Big mistake. We count six crocodiles lounging in the shallows on the far side. The flock is heading right for two of them. Suddenly one of the crocs makes its move and scoops up two ducklings. "Saved one and lost two" murmured Gus. So it goes.

Time to move on. We come across two old bull buffalo lounging in the shade of a spreading acacia tree. We walk up to within 12 meters and observe them while standing next to a termite mound.

Gus said, "Sometimes these lone bulls can be dangerous". He agreed with me that "buffalo are the most dangerous animals in Africa", not lion or elephant. But "in a herd they are just like cows. On their own, the bulls can be nasty."
By 10:30 it is becoming uncomfortably hot and we head back to the Land Rover. Returning to camp we discover it was even hotter inside our tent, but I still manage a two hour nap: my body had yet to adjust to local time.

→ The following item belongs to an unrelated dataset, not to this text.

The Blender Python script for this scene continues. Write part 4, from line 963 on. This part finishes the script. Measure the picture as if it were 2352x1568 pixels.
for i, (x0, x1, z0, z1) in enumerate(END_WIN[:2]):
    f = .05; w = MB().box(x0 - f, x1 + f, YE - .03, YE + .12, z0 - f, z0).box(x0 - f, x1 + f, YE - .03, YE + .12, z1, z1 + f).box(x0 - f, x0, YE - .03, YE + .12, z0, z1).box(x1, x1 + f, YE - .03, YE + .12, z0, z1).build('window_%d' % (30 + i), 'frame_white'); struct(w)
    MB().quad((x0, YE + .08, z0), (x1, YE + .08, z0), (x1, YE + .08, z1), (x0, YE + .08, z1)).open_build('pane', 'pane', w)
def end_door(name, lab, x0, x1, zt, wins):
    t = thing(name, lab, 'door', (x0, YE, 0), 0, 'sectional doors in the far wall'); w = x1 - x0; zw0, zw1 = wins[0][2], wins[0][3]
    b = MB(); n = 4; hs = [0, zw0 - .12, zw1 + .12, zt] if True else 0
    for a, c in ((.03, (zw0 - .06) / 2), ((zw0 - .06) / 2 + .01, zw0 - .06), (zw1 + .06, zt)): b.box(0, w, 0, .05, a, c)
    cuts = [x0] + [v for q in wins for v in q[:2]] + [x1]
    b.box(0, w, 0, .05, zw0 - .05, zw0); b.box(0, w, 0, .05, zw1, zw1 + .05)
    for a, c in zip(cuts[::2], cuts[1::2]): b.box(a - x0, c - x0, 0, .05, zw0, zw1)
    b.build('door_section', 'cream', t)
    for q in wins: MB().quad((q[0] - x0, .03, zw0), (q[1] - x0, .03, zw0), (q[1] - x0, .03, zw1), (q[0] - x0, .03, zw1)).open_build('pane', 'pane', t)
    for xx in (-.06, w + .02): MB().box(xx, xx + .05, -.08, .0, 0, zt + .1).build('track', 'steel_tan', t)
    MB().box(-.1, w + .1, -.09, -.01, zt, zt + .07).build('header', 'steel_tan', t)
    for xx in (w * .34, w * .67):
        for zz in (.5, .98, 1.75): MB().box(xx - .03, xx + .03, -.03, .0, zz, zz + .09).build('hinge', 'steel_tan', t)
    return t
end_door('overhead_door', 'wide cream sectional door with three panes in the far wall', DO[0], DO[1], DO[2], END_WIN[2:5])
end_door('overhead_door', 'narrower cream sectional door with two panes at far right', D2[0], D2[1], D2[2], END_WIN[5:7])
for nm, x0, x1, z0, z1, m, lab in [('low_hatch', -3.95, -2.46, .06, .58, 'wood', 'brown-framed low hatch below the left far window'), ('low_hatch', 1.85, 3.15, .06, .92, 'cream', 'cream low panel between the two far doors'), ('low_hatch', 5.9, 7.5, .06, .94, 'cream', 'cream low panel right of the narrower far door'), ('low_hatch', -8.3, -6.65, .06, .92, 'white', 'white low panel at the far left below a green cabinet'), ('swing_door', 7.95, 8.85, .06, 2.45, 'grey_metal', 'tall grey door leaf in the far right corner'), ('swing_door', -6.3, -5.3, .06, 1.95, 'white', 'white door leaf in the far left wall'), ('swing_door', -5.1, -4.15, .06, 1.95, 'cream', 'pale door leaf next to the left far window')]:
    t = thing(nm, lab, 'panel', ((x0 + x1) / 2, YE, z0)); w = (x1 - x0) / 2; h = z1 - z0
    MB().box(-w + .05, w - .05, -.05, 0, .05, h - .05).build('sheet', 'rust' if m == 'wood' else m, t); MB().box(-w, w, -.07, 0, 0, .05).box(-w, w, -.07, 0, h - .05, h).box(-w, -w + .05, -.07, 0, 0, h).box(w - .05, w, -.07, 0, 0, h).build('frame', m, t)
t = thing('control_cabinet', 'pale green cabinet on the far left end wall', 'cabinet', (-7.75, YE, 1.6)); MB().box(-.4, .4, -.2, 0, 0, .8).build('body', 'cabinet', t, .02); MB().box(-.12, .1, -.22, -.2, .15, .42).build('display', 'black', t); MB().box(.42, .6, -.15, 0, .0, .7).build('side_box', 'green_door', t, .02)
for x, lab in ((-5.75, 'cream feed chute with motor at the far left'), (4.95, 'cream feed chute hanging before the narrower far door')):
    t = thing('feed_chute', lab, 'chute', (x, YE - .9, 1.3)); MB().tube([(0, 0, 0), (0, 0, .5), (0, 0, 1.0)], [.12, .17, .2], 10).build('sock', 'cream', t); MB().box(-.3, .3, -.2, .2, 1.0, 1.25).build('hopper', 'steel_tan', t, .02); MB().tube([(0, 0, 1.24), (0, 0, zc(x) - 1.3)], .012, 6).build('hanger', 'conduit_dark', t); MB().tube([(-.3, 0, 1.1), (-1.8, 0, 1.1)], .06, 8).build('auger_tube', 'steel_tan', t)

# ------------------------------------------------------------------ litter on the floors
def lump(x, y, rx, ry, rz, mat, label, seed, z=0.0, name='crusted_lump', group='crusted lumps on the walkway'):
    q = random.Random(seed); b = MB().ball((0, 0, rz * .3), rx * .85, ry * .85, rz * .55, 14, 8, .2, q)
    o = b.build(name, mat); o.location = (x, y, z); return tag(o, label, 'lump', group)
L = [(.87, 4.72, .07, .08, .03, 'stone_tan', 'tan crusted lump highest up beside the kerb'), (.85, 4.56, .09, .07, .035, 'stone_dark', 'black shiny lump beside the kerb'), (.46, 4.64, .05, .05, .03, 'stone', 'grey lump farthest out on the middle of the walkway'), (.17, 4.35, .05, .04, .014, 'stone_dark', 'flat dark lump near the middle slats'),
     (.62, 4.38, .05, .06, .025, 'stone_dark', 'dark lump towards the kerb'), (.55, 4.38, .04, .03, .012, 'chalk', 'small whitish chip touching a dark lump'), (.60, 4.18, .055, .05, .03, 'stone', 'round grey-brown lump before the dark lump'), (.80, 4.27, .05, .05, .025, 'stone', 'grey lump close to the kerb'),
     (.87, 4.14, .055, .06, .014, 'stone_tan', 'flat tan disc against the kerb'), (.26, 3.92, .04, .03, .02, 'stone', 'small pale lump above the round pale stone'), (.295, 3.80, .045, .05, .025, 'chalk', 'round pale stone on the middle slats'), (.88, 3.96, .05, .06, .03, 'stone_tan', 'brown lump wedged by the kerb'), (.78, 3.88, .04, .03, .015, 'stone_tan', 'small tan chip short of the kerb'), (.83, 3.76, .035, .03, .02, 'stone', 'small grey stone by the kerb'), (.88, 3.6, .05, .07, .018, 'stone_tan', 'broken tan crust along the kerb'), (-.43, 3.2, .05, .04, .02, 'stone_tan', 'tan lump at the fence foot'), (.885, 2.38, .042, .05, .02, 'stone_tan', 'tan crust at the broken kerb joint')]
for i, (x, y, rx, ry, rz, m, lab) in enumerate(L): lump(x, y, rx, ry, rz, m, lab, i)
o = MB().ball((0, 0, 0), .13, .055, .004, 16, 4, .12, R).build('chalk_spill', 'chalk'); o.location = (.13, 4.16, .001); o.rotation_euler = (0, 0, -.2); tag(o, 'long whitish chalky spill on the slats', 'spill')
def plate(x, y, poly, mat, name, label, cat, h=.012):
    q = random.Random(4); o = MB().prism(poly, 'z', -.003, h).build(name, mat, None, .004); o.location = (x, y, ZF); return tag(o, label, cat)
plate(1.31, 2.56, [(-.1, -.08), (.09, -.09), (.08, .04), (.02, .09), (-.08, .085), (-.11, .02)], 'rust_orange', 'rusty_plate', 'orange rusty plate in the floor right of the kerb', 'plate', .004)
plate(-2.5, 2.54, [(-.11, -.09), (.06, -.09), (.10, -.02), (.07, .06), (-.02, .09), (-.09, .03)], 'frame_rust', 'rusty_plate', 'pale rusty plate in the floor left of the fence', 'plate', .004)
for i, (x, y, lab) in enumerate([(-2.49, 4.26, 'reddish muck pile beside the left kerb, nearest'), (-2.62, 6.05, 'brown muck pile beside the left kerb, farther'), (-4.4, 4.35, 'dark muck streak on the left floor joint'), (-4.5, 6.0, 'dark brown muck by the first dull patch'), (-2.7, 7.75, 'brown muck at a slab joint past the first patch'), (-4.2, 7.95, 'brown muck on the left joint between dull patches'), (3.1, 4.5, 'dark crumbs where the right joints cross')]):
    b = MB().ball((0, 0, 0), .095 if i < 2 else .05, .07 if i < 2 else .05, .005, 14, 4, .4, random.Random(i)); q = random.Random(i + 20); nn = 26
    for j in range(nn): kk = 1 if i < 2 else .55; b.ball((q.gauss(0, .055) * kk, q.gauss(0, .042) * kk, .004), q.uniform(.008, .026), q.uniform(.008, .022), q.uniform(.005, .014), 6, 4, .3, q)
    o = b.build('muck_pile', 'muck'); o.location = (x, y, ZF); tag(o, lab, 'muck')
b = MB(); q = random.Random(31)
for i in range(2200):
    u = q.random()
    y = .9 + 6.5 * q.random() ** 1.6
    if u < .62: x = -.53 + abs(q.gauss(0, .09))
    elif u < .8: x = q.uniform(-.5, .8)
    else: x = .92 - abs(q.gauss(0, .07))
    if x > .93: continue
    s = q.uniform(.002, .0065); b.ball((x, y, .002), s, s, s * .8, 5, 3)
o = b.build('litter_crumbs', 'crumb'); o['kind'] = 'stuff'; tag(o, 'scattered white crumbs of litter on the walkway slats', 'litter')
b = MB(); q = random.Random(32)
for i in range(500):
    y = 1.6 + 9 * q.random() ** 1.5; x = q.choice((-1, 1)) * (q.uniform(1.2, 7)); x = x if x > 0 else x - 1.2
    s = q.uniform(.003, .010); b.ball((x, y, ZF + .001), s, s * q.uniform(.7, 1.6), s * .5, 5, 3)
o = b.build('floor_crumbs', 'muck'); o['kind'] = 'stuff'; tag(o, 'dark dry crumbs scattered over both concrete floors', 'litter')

In the late afternoon the routine is to go out on a game drive, no walking. We spot a family of five elephant, two of them young calves. Farther on we come across the same three lion seen that morning, though they are only just barely visible in the brush. Gus says there is no point in trying to approach them more closely on foot, they'll only move away. Driving further on reveals vervet monkeys and buffalo. We park by the river and Craig shows us a colony of several hundred Carmine bee eaters that have built nests in the soft dirt of the bank above a feeder stream.
By now it is dusk, and a hippo is out grazing a hundred meters off. I try for a photo in the fading light, completely missing out on noticing a huge herd of buffalo in the background, a fact which was later brought to my attention - with some hilarity - by my spouse. Returning to camp, we spot our first hyena.
It was a satisfying first day of bushwalking.